We all have different ideas of what is comforting: familiar movies, certain songs, a big bed piled high with blankets. When I’m lonely, comfort might come through a friend dropping by. When I’m tired, an afternoon nap. But when it’s early October and I’m feeling overwhelmed or discouraged or just like I miss someone very much, point me to the kitchen.

Cooking is such a gift, you know? You can walk into the kitchen with a million things on your mind—the client you lost at work, the list of things you have to finish by Monday, the way that long phone call just ended—and grab something off the counter, say, five green apples, crisp and tart and beautifully tangible, able to be held in your hand in the way ideas and anxieties and conversations can’t.
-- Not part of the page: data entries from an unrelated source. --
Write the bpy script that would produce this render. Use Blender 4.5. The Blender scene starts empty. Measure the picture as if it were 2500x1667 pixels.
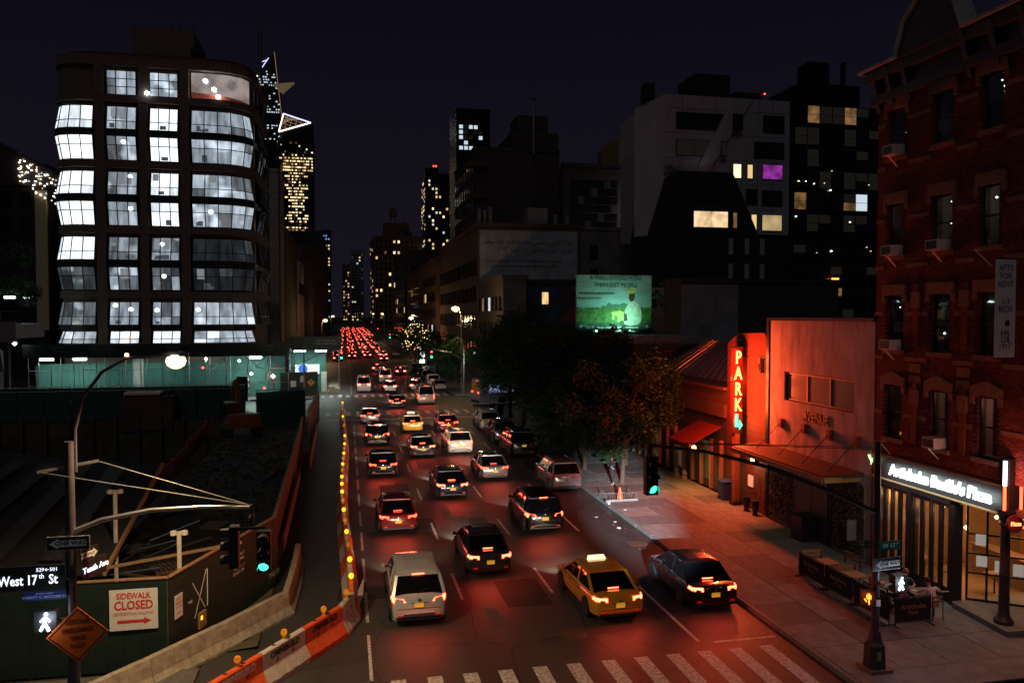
import bpy, bmesh, math, random
from mathutils import Vector, Matrix
R = math.radians
random.seed(7)
scene = bpy.context.scene
COL = scene.collection

# ---------------------------------------------------------------- camera, world, light, exposure
cam_d = bpy.data.cameras.new('camera')
cam_d.lens = 18.0
cam_d.sensor_width = 23.5
cam_d.clip_start = 0.1
cam_d.clip_end = 6000
cam = bpy.data.objects.new('camera', cam_d)
COL.objects.link(cam)
cam.location = (0, 0, 10.5)
cam.rotation_euler = (R(90 - 1.885), 0, -R(11.94))
scene.camera = cam

world = bpy.data.worlds.new("World")
scene.world = world
world.use_nodes = True
wn = world.node_tree
bg = wn.nodes['Background']
tc = wn.nodes.new('ShaderNodeTexCoord')
sp = wn.nodes.new('ShaderNodeSeparateXYZ')
rp = wn.nodes.new('ShaderNodeValToRGB')
wn.links.new(tc.outputs['Generated'], sp.inputs[0])
wn.links.new(sp.outputs['Z'], rp.inputs[0])
wn.links.new(rp.outputs[0], bg.inputs[0])
rp.color_ramp.elements[0].position = 0.0
rp.color_ramp.elements[0].color = (0.0085, 0.0070, 0.0125, 1)
rp.color_ramp.elements[1].position = 0.45
rp.color_ramp.elements[1].color = (0.0026, 0.0023, 0.0060, 1)
bg.inputs[1].default_value = 1.0

city_fill_d = bpy.data.lights.new('moon', 'SUN')  # broad fill added for the spread light of city and viaduct lamps
city_fill_d.energy = 0.085
city_fill_d.angle = R(25)
city_fill_d.color = (0.93, 0.94, 1.0)
city_fill = bpy.data.objects.new('moon', city_fill_d)
COL.objects.link(city_fill)
city_fill.rotation_euler = (R(52), 0, R(-22))

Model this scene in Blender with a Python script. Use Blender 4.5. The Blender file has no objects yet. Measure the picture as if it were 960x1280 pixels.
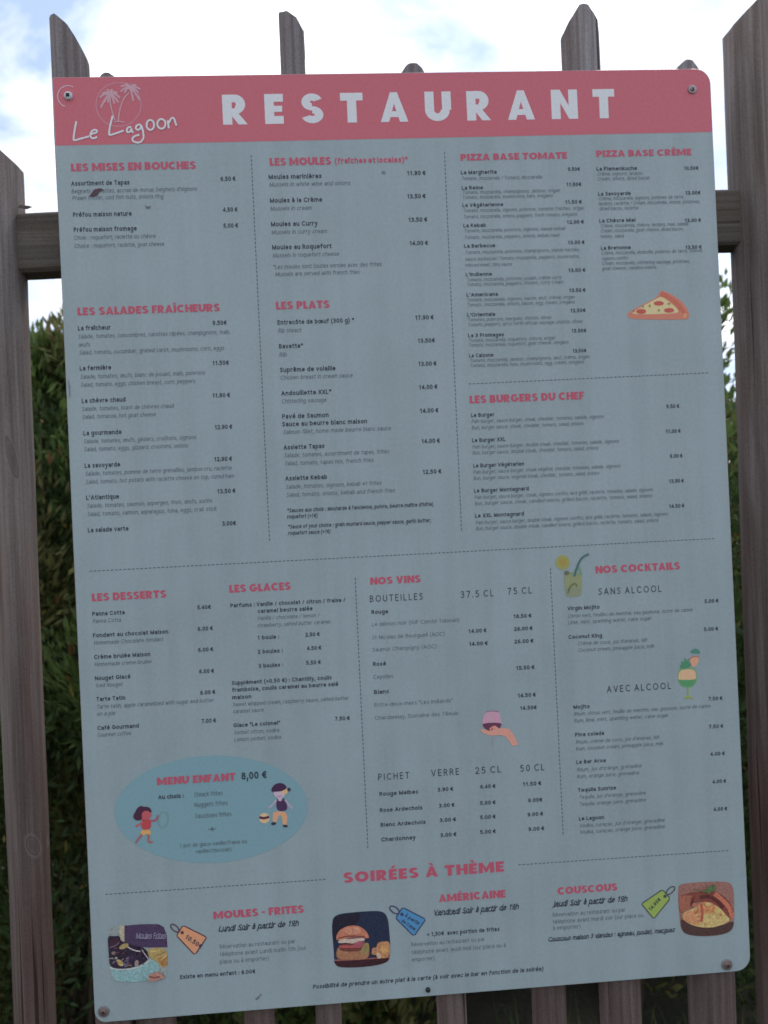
import bpy, bmesh, math, random
from mathutils import Vector, Matrix, noise
random.seed(7)
sc = bpy.context.scene
col = sc.collection
R = math.radians

# ---------------------------------------------------------------- camera
ZC = 1.52                      # height of the middle of the menu board; its front face is the plane y = 0
cam_d = bpy.data.cameras.new('camera')
cam = bpy.data.objects.new('camera', cam_d); col.objects.link(cam); sc.camera = cam
cam_d.sensor_fit = 'VERTICAL'; cam_d.sensor_height = 36; cam_d.lens = 1035/1280*36
cam_d.clip_start = .02; cam_d.clip_end = 2000
yaw, roll = -.06000, -.045284
cy, sy, cz, sz = math.cos(yaw), math.sin(yaw), math.cos(roll), math.sin(roll)
Rm = Matrix(((cz,-sz,0),(sz,cz,0),(0,0,1))) @ Matrix(((cy,0,sy),(0,1,0),(-sy,0,cy)))   # board (right, down, away) -> camera (right, down, forward)
def b2w(v): return Vector((v[0], v[2], -v[1]))
rx = b2w(Rm.row[0]); dn = b2w(Rm.row[1]); fw = b2w(Rm.row[2])
pos = b2w(-(Rm.transposed() @ Vector((.03295,.02862,1.05573))))
M = Matrix((rx, -dn, -fw)).transposed().to_4x4(); M.translation = pos + Vector((0,0,ZC))
cam.matrix_world = M
cam_d.dof.use_dof = True; cam_d.dof.focus_distance = .86; cam_d.dof.aperture_fstop = 7.2

# ---------------------------------------------------------------- sky, sun, exposure
SUN_EL, SUN_AZ = 50, 38        # azimuth from +Y (behind the board) towards +X
world = bpy.data.worlds.new('World'); sc.world = world; world.use_nodes = True
nt = world.node_tree; nt.nodes.clear()
def nd(t, **k):
    n = nt.nodes.new(t)
    for a, b in k.items(): setattr(n, a, b)
    return n
out = nd('ShaderNodeOutputWorld'); bg = nd('ShaderNodeBackground'); bg.inputs[1].default_value = .1
sky = nd('ShaderNodeTexSky', sky_type='NISHITA', sun_disc=False)
sky.sun_elevation = R(SUN_EL); sky.sun_rotation = R(SUN_AZ); sky.air_density = 1.0; sky.dust_density = .8
tc = nd('ShaderNodeTexCoord')
mp = nd('ShaderNodeMapping'); mp.inputs['Scale'].default_value = (1,1,1.9); mp.inputs['Location'].default_value = (3.1,.4,1.7)
nz = nd('ShaderNodeTexNoise'); nz.inputs['Scale'].default_value = 3.2; nz.inputs['Detail'].default_value = 9; nz.inputs['Roughness'].default_value = .58; nz.inputs['Distortion'].default_value = .25
rp = nd('ShaderNodeValToRGB'); rp.color_ramp.elements[0].position = .38; rp.color_ramp.elements[1].position = .54
n2 = nd('ShaderNodeTexNoise'); n2.inputs['Scale'].default_value = 2.1; n2.inputs['Detail'].default_value = 6
r2 = nd('ShaderNodeValToRGB'); r2.color_ramp.elements[0].position = .36; r2.color_ramp.elements[1].position = .60
r2.color_ramp.elements[0].color = (6.2,6.7,8.0,1); r2.color_ramp.elements[1].color = (12.4,12.4,12.6,1)
mx = nd('ShaderNodeMix', data_type='RGBA')
sk = nd('ShaderNodeMix', data_type='RGBA'); sk.inputs[0].default_value = .6; sk.inputs[7].default_value = (4.9,6.2,9.6,1)
lk = nt.links.new
lk(tc.outputs['Generated'], mp.inputs[0]); lk(mp.outputs[0], nz.inputs[0]); lk(mp.outputs[0], n2.inputs[0])
lk(nz.outputs[0], rp.inputs[0]); lk(n2.outputs[0], r2.inputs[0])
lk(sky.outputs[0], sk.inputs[6]); lk(sk.outputs[2], mx.inputs[6]); lk(r2.outputs[0], mx.inputs[7]); lk(rp.outputs[0], mx.inputs[0])
dt = nd('ShaderNodeVectorMath', operation='DOT_PRODUCT')
dt.inputs[1].default_value = (math.sin(R(SUN_AZ))*math.cos(R(SUN_EL)), math.cos(R(SUN_AZ))*math.cos(R(SUN_EL)), math.sin(R(SUN_EL)))
mr = nd('ShaderNodeMapRange'); mr.inputs[1].default_value = -.6; mr.inputs[2].default_value = 1; mr.inputs[3].default_value = .74; mr.inputs[4].default_value = 1.42
gn = nd('ShaderNodeVectorMath', operation='SCALE')          # thin bright cloud is brightest round the hidden sun
lk(tc.outputs['Generated'], dt.inputs[0]); lk(dt.outputs['Value'], mr.inputs[0]); lk(mr.outputs[0], gn.inputs['Scale']); lk(mx.outputs[2], gn.inputs[0])
lk(gn.outputs[0], bg.inputs[0]); lk(bg.outputs[0], out.inputs[0])
sun_d = bpy.data.lights.new('sun', 'SUN'); sun_d.energy = 1.0; sun_d.angle = R(12); sun_d.color = (1,.95,.88)
sun = bpy.data.objects.new('sun', sun_d); col.objects.link(sun)
sd = Vector((math.sin(R(SUN_AZ))*math.cos(R(SUN_EL)), math.cos(R(SUN_AZ))*math.cos(R(SUN_EL)), math.sin(R(SUN_EL))))
sun.rotation_euler = sd.to_track_quat('Z', 'Y').to_euler(); sun.location = sd*20
sc.view_settings.view_transform = 'Standard'; sc.view_settings.look = 'None'; sc.view_settings.exposure = 0.20

# ---------------------------------------------------------------- helpers
def mat(name, color, rough=.6, spec=.4, metal=0.0):
    m = bpy.data.materials.new(name); m.use_nodes = True
    b = m.node_tree.nodes['Principled BSDF']
    b.inputs['Base Color'].default_value = (*color, 1); b.inputs['Roughness'].default_value = rough
    b.inputs['Specular IOR Level'].default_value = spec; b.inputs['Metallic'].default_value = metal
    return m
INK = {}
def ink(c):
    k = tuple(round(v, 3) for v in c)
    if k not in INK:
        m = mat('ink', k, .5, .35); T = m.node_tree; N = T.nodes; b = N['Principled BSDF']
        t = N.new('ShaderNodeTexCoord'); n = N.new('ShaderNodeTexNoise'); n.inputs['Scale'].default_value = 260; n.inputs['Detail'].default_value = 3
        mxn = N.new('ShaderNodeMix'); mxn.data_type = 'RGBA'; mxn.inputs[6].default_value = (*[v*.9 for v in k],1); mxn.inputs[7].default_value = (*[min(1,v*1.1) for v in k],1)
        T.links.new(t.outputs['Object'], n.inputs[0]); T.links.new(n.outputs[0], mxn.inputs[0]); T.links.new(mxn.outputs[2], b.inputs['Base Color'])
        INK[k] = m
    return INK[k]
def link(name, me, parent=None, loc=(0,0,0)):
    o = bpy.data.objects.new(name, me); col.objects.link(o); o.location = loc
    if parent: o.parent = parent
    return o
def tag(o, label=None, cat=None, group=None, kind=None):
    for k, v in (('label', label), ('category', cat), ('group', group), ('kind', kind)):
        if v: o[k] = v
    return o
def mesh(name, verts, faces, mats, mi=None, smooth=False):
    me = bpy.data.meshes.new(name); me.from_pydata(verts, [], faces)
    for m in (mats if isinstance(mats, (list, tuple)) else [mats]): me.materials.append(m)
    if mi: me.polygons.foreach_set('material_index', mi)
    if smooth: me.polygons.foreach_set('use_smooth', [True]*len(me.polygons))
    me.update(); return me

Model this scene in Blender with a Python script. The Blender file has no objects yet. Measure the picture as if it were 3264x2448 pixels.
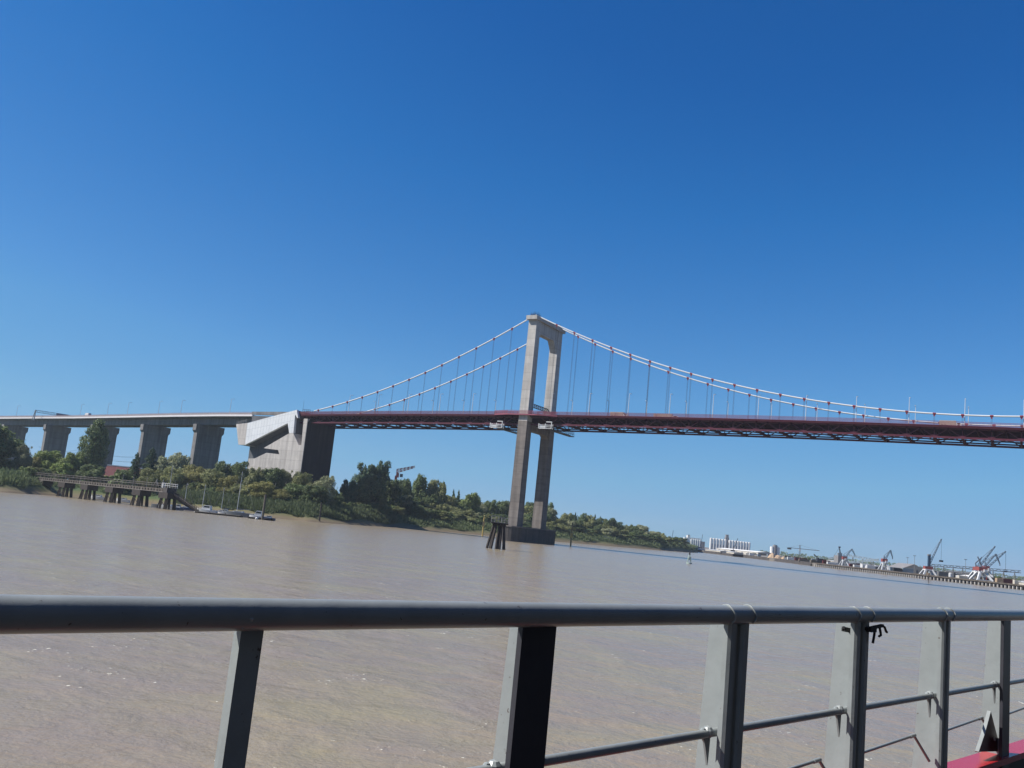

You can peel them, one long and curly strip after another, watching their bright skins fall into the trash even as your shoulders relax, focusing on your knife slicing the exposed flesh rather than focusing on whatever was on your mind a few minutes ago.

wedding apples

And you’ll find repetition can be wonderfully soothing: pour the ingredients, stir the apples with spices, take a minute or so to blend everything into a sauce. While you do these things, you can think, of course, or you can be quiet. You can sing, or pray, or pray out loud. I do those things when I drive or when I clean; I do those things when I cook. I feel the apples softening as I stir, and I tell God I love having afternoons like this one, good gifts from Him. I add extra cinnamon, and my mind shifts from conflict to the things that make peace.

applesauce

Applesauce, in particular, is a kind of kitchen comfort: not only is it simple to make, with few steps and easy-to-find ingredients, but it’s delicious, like the inside of an apple pie or a more mashed version of Passover’s charoset. Warm and fragrant, this version shows something very important, that sometimes an hour in the kitchen is the very definition of comfort, especially when it ends with something good to eat, and you can follow its steps almost mindlessly—freeing you up to, you know, think, pray, sing or, do nothing else at all, while your hands lead your mind in the very important task of mixing together something sweet, spiced and, most importantly, able to be eaten with a big spoon.